Thus, New York Times Co. v. Sullivan practically brought an end in the United States to the crime of seditious libel (making defamatory comments against public officials and government). It marked the beginning of a freer and riskier political environment, which has made public officials more accountable to the people they serve. But it also has discouraged some talented persons from putting their reputations at risk by entering a political arena open wide to the unpredictable currents of free expression no longer fettered by state libel laws.
The Rights and Restraints of a Free Press
Newspapers and news magazines throughout the country commented on the decision for broad free speech and press rights the Supreme Court handed down in the New York Times case. Most of the commentary, such as this New York Times editorial of March 10, 1964, “Free Press and Free People,” was positive.

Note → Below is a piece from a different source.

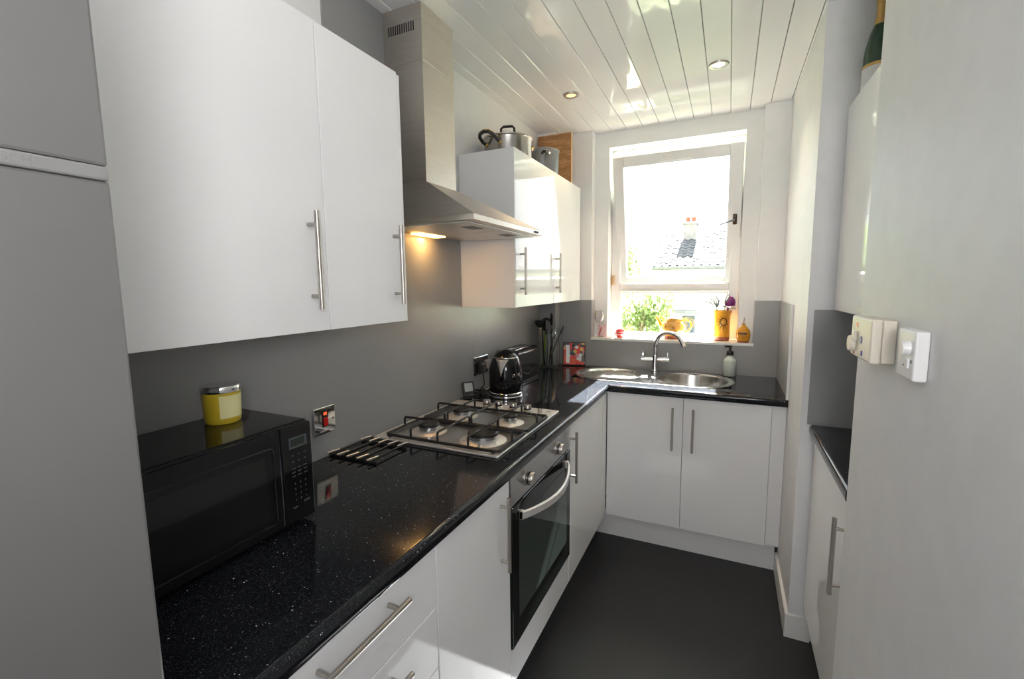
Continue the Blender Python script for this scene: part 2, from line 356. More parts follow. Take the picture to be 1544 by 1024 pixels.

The unanimous decision of the Supreme Court yesterday in a case involving this newspaper is a victory of first importance in the long—and never ending—struggle for the rights of a free press. But it is more than that. It is also a vindication of the right of a free people to have unimpeded access to the news and to fair comment on the news.
What the decision means is that in presenting the news or additional comment on the news, as well as in editorial-type advertisements, the freedom to criticize that is absolutely vital to an unfettered press is protected, subject only to the reasonable limitation that the criticism be made in good faith and not maliciously . . .
It is an increasingly important function of the press . . . if the press is to . . . encourage the free give-and-take of ideas and, above all, to be free to express criticism of public officials and public policies. This is all part of the lifeblood of a democracy. In its landmark decision yesterday, the Supreme Court of the United States has struck a solid blow not only for the freedom of the press but for the prerogatives of a free people.
Some editorials, however, offered criticisms and cautions about the Court’s opinion, such as a March 10, 1964, opinion piece in the Evening Star of Washington, D.C., entitled “New Libel Test.”
For the first time the court has held that the First Amendment’s guarantees of free press and free speech confer an immunity from the normal libel or slander suit involving statements made about public officials . . .
As a practical matter, this means that a public official, except in the most extreme cases, has no legal protection against statements concerning his official conduct, which are false and damaging to his reputation . . .
This decision came in the case of a libel suit against the New York Times . . . that allegedly libeled an Alabama official. The jury returned a damage award of $500,000 and this was upheld by the Alabama appellate courts. Clearly, this was a punitive . . . award which bore no relation to any damage . . . suffered by the plaintiff, who was not even named in the ad.
This, however, was an extreme case which had its roots in racial prejudice. But the sweep of the principle laid down by the court is not limited to such cases. The immunity which is conferred applies to all manner of statements and publications, and consequently, or so it seems to us, imposes the very highest standard of responsibility on the press and on individuals.
It may now be possible, for example, to falsely accuse a public official of stealing public funds, and not be liable to him for damages. This is a freedom which the court holds to be necessary to full and uninhibited discussion and debate of public affairs. But it is also a freedom especially in the case of the press, which must be exercised with much care and restraint.